Qui ne voit ici une allusion évidente au jeune François II, triste époux de la belle Marie Stuart, et dont le père Henri II venait de périr dans un tournois ? J’insiste sur ce point, qui marque l’âge où La Boëtie écrivait, et qui nous prouve que nous sommes en présence d’une œuvre d’homme et non d’un travail inconscient d’écolier. Le règne de François II est l’époque de la conjuration d’Amboise, conjuration coupable, mais si durement réprimée.
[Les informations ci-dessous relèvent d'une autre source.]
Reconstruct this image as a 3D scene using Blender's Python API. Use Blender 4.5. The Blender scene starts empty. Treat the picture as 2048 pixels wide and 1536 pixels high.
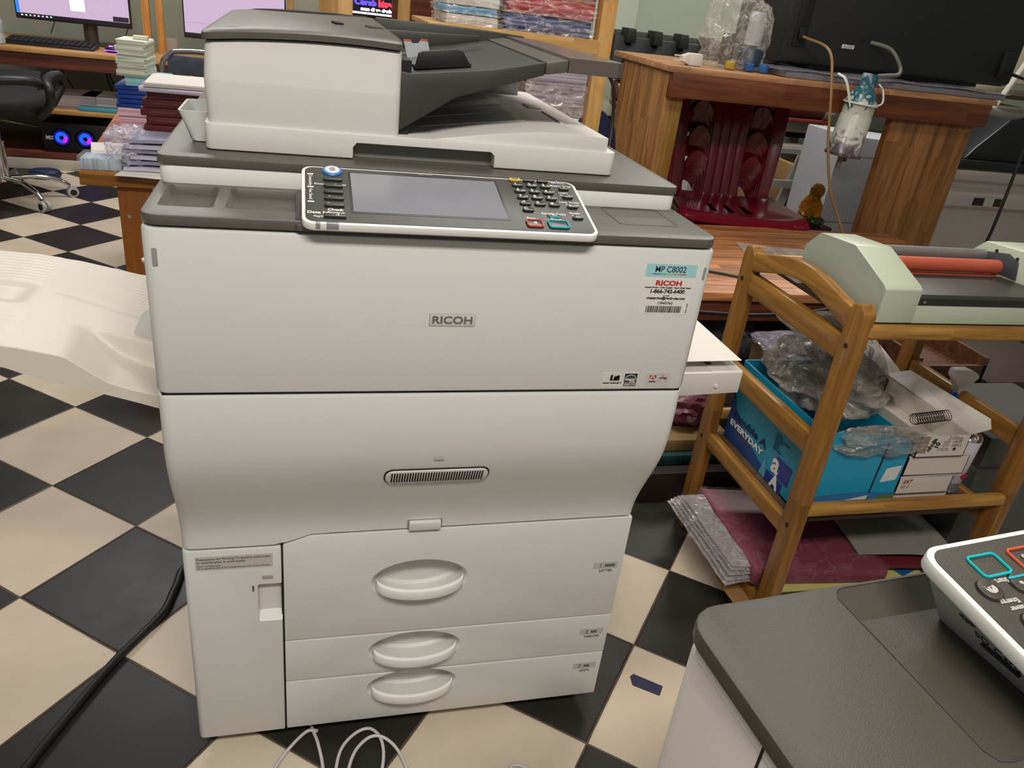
import bpy, bmesh, math, random
from mathutils import Vector, Matrix, noise, Euler
D = bpy.data
scn = bpy.context.scene
COL = scn.collection
R = math.radians
PI = math.pi

# ------------------------------------------------------------------ camera
cd = D.cameras.new('camera'); cam = D.objects.new('camera', cd); COL.objects.link(cam)
cam.location = (0.1846, -0.958, 1.282)
cam.rotation_euler = (1.1039, -0.1137, -0.2362)
cd.sensor_fit = 'HORIZONTAL'; cd.sensor_width = 36.0
cd.lens = 36.0 * 1555.1 / 2048.0
cd.clip_start = 0.02; cd.clip_end = 60
scn.camera = cam

# ------------------------------------------------------------------ world, lamps, exposure
w = D.worlds.new('world'); scn.world = w; w.use_nodes = True
w.node_tree.nodes['Background'].inputs[0].default_value = (0.93, 0.95, 1.0, 1)
w.node_tree.nodes['Background'].inputs[1].default_value = 0.15
def area(name, loc, rot, sx, sy, power, col=(1, 0.95, 0.87)):
    l = D.lights.new(name, 'AREA'); l.shape = 'RECTANGLE'; l.size = sx; l.size_y = sy
    l.energy = power; l.color = col
    o = D.objects.new(name, l); COL.objects.link(o)
    o.location = loc; o.rotation_euler = rot
    return o
area('ceiling_tube_lamp_front', (0.2, -1.75, 2.9), (R(22), 0, 0), 1.5, 0.3, 50)
area('ceiling_tube_lamp_middle', (0.9, 0.9, 2.8), (0, 0, 0), 1.5, 0.35, 24)
area('ceiling_tube_lamp_back', (-0.6, 3.4, 2.8), (0, 0, 0), 1.5, 0.35, 38, (1, 0.97, 0.93))
area('ceiling_tube_lamp_right', (3.0, 2.9, 2.8), (0, 0, 0), 1.5, 0.35, 34)
scn.view_settings.view_transform = 'Standard'
scn.view_settings.look = 'None'
scn.view_settings.gamma = 1
scn.view_settings.use_curve_mapping = False
scn.view_settings.exposure = 0.42

# ------------------------------------------------------------------ materials
MATS = {}
def lin(c):
    if isinstance(c, str):
        c = [int(c[i:i+2], 16) / 255 for i in (0, 2, 4)]
    return tuple((v / 12.92 if v <= 0.04045 else ((v + 0.055) / 1.055) ** 2.4) for v in c) + (1,)
def nodes(m):
    m.use_nodes = True
    nt = m.node_tree
    return nt, nt.nodes, nt.links, nt.nodes['Principled BSDF']
def plain(name, col, rough=0.5, metal=0, var=0.06, scale=30, bump=0.0, bscale=300, alpha=1, spec=0.5, emit=0, coat=0):
    if name in MATS: return MATS[name]
    m = D.materials.new(name); nt, N, L, P = nodes(m)
    c = lin(col)
    tc = N.new('ShaderNodeTexCoord')
    if var:
        nz = N.new('ShaderNodeTexNoise'); nz.inputs['Scale'].default_value = scale; nz.inputs['Detail'].default_value = 4
        L.new(tc.outputs['Object'], nz.inputs['Vector'])
        mx = N.new('ShaderNodeMix'); mx.data_type = 'RGBA'
        mx.inputs['A'].default_value = tuple(v * (1 - var) for v in c[:3]) + (1,)
        mx.inputs['B'].default_value = tuple(min(1, v * (1 + var)) for v in c[:3]) + (1,)
        L.new(nz.outputs['Fac'], mx.inputs['Factor']); L.new(mx.outputs['Result'], P.inputs['Base Color'])
    else:
        P.inputs['Base Color'].default_value = c
    P.inputs['Roughness'].default_value = rough; P.inputs['Metallic'].default_value = metal
    P.inputs['Specular IOR Level'].default_value = spec
    P.inputs['Coat Weight'].default_value = coat
    if alpha < 1: P.inputs['Alpha'].default_value = alpha
    if emit:
        P.inputs['Emission Color'].default_value = c; P.inputs['Emission Strength'].default_value = emit
    if bump:
        b = N.new('ShaderNodeTexNoise'); b.inputs['Scale'].default_value = bscale; b.inputs['Detail'].default_value = 3
        bp = N.new('ShaderNodeBump'); bp.inputs['Strength'].default_value = bump; bp.inputs['Distance'].default_value = 0.001
        L.new(tc.outputs['Object'], b.inputs['Vector']); L.new(b.outputs['Fac'], bp.inputs['Height']); L.new(bp.outputs['Normal'], P.inputs['Normal'])
    MATS[name] = m
    return m
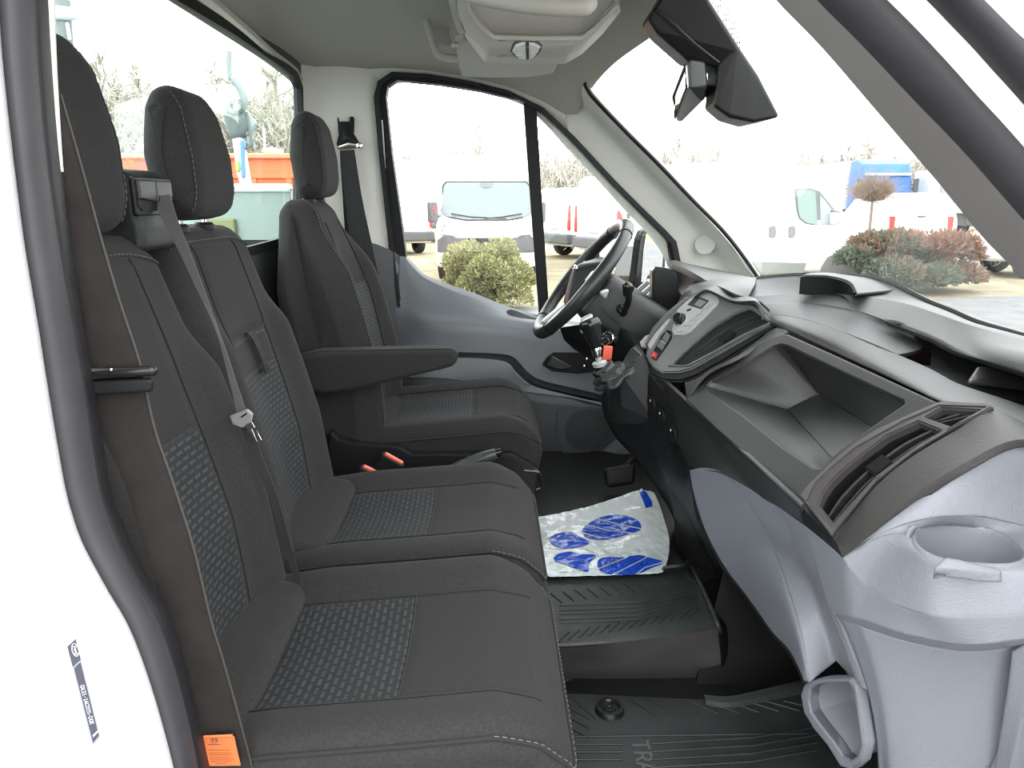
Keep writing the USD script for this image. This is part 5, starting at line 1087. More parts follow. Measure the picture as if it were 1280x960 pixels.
def print_on(poly, cuts=()):
    S = sg.Polygon(poly).buffer(0)
    for a, b_ in cuts: S = S.difference(sg.LineString([a, b_]).buffer(.75))
    for g in getattr(S, 'geoms', [S]):
        if g.area < 3: continue
        g = g.segmentize(2.0); v, f = trimesh.creation.triangulate_polygon(g, engine='earcut')
        t_ = trimesh.Trimesh(np.c_[v, np.zeros(len(v))], f, process=True)
        t_ = t_.subdivide_to_size(3.5) if len(f) else t_
        vv = bag_pts(np.array(t_.vertices)[:, :2], .0016); obj('shoe_print', (vv, np.array(t_.faces)), bag_blue, bag, 70)
sc3 = lambda L: [tuple(q) for q in spl(np.array([(660 + x * .1875, 590 + y * .1875) for x, y in L + L[:1]], float), 5)[:-1]]
z6 = lambda x, y: (660 + x * .1875, 590 + y * .1875)
print_on(sc3([(355, 400), (380, 365), (460, 315), (560, 290), (660, 295), (735, 330), (755, 372), (740, 395), (660, 420), (560, 450), (450, 455), (385, 435)]), [(z6(440, 310), z6(600, 350)), (z6(600, 350), z6(770, 385)), (z6(370, 350), z6(520, 390)), (z6(520, 390), z6(720, 415)), (z6(340, 400), z6(460, 435)), (z6(460, 435), z6(600, 450))])
print_on(sc3([(140, 455), (180, 420), (275, 400), (330, 425), (410, 475), (330, 505), (240, 512), (170, 490)]))
print_on(sc3([(170, 580), (200, 550), (280, 535), (350, 550), (455, 560), (410, 610), (400, 668), (340, 655), (250, 620), (185, 600)]))
print_on(sc3([(460, 620), (475, 585), (530, 570), (620, 572), (740, 558), (810, 575), (905, 605), (820, 645), (740, 680), (640, 690), (540, 685), (480, 660)]), [(z6(440, 660), z6(640, 580)), (z6(640, 580), z6(690, 555)), (z6(540, 700), z6(760, 590)), (z6(760, 590), z6(800, 565)), (z6(700, 700), z6(780, 640)), (z6(780, 640), z6(920, 600))])
print_on([z6(*q) for q in ((735, 125), (755, 112), (790, 140), (825, 200), (830, 232), (785, 245), (765, 190))])

# pedals area stays dark: brake pedal pad under the dash
pdl = thing('brake_pedal', 'dark pedal pad deep in the shaded driver footwell', 'pedal')
obj('pad', hull([(P(760, 590, .50), .012), (P(790, 585, .50), .012), (P(762, 604, .49), .012), (P(788, 600, .49), .012)], 12), black, pdl)
obj('arm', tube([P(776, 590, .51), P(800, 560, .52), P(822, 500, .52)], .008, 8), black, pdl)
lv = thing('seat_adjust_bar', 'black bent adjuster bar under the front of the middle cushion', 'handle')
obj('bar', tube(spl([P(655, 588, .02), P(672, 590, .02), P(676, 596, .02), P(677, 608, .02), P(670, 612, .02)], 5), .004, 8), gloss_black, lv)

# ================================================================== OVERHEAD
con = thing('overhead_console', 'pale grey plastic roof console with reading lamp above the windscreen', 'roof console')
def C_(name, mesh, mat=ceil_plastic, smooth=65): return obj(name, mesh, mat, con, smooth)
# drop-down body: near face, sloping front and the underside with the lamp
c0 = [(583, -8, .0), (589, 12, .03), (600, 29, .05), (618, 44, .07), (670, 45.5, .07), (727, 45, .07), (740, 35, .06), (756, 20, .04), (772, 4, .02)]
c1 = [(569, -8, .02), (573, 20, .06), (583, 41, .10), (612, 70, .13), (660, 72.5, .13), (706, 71, .13), (727, 60, .12), (750, 36, .08), (774, 6, .04)]
cT = [(590, -60, .02), (596, -40, .05), (606, -25, .08), (622, -12, .10), (670, -10, .10), (722, -10, .10), (736, -20, .09), (752, -32, .07), (768, -45, .04)]
C_('console_face', ribbon([cT, [(u, v, Y + .03) for u, v, Y in c0], c0], 4, 2, .008, False), ceil_plastic)
C_('console_lip', ribbon([c0, [(u * .55 + a * .45, v * .5 + b_ * .5, Y * .7 + c * .3) for (u, v, Y), (a, b_, c) in zip(c0, c1)], c1], 4, 3, .010, False, True), ceil_plastic)
cB = [(569, -2, .20), (573, 26, .26), (583, 48, .30), (606, 78, .33), (660, 81, .33), (706, 80, .33), (727, 68, .30), (752, 44, .24), (776, 14, .16)]
C_('console_back', ribbon([c1, cB], 4, 3, .008, False), ceil_plastic)
C_('console_side', ribbon([[(556, -30, -.02), (560, -4, .02), (566, 24, .07), (574, 44, .13)], [(566, -30, -.03), (569.5, -4, .02), (574, 22, .07), (582, 41, .11)]], 4, 2, .012), ceil_plastic)
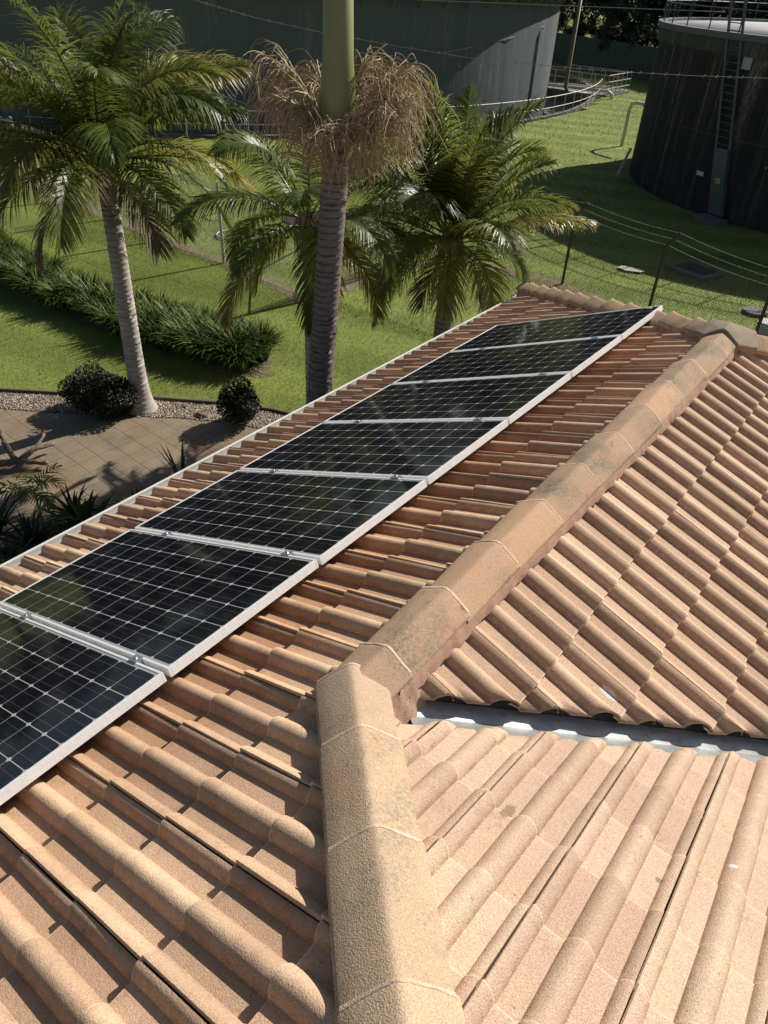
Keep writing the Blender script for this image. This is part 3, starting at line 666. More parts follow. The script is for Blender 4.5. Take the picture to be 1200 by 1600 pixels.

Partout on criait à la tyrannie des Guises… « Appellerons-nous lâcheté, dit La Boëtie, cette patience à souffrir les tyrans ? Deux peuvent en craindre un, et possible dix ; mais que mille, un million, mille villes ne se défendent d’un seul et endurent tout, cela ne s’appelle pas couardise, c’est un monstre de vice, que la nature désavoue avoir fait et que la langue refuse de nommer. »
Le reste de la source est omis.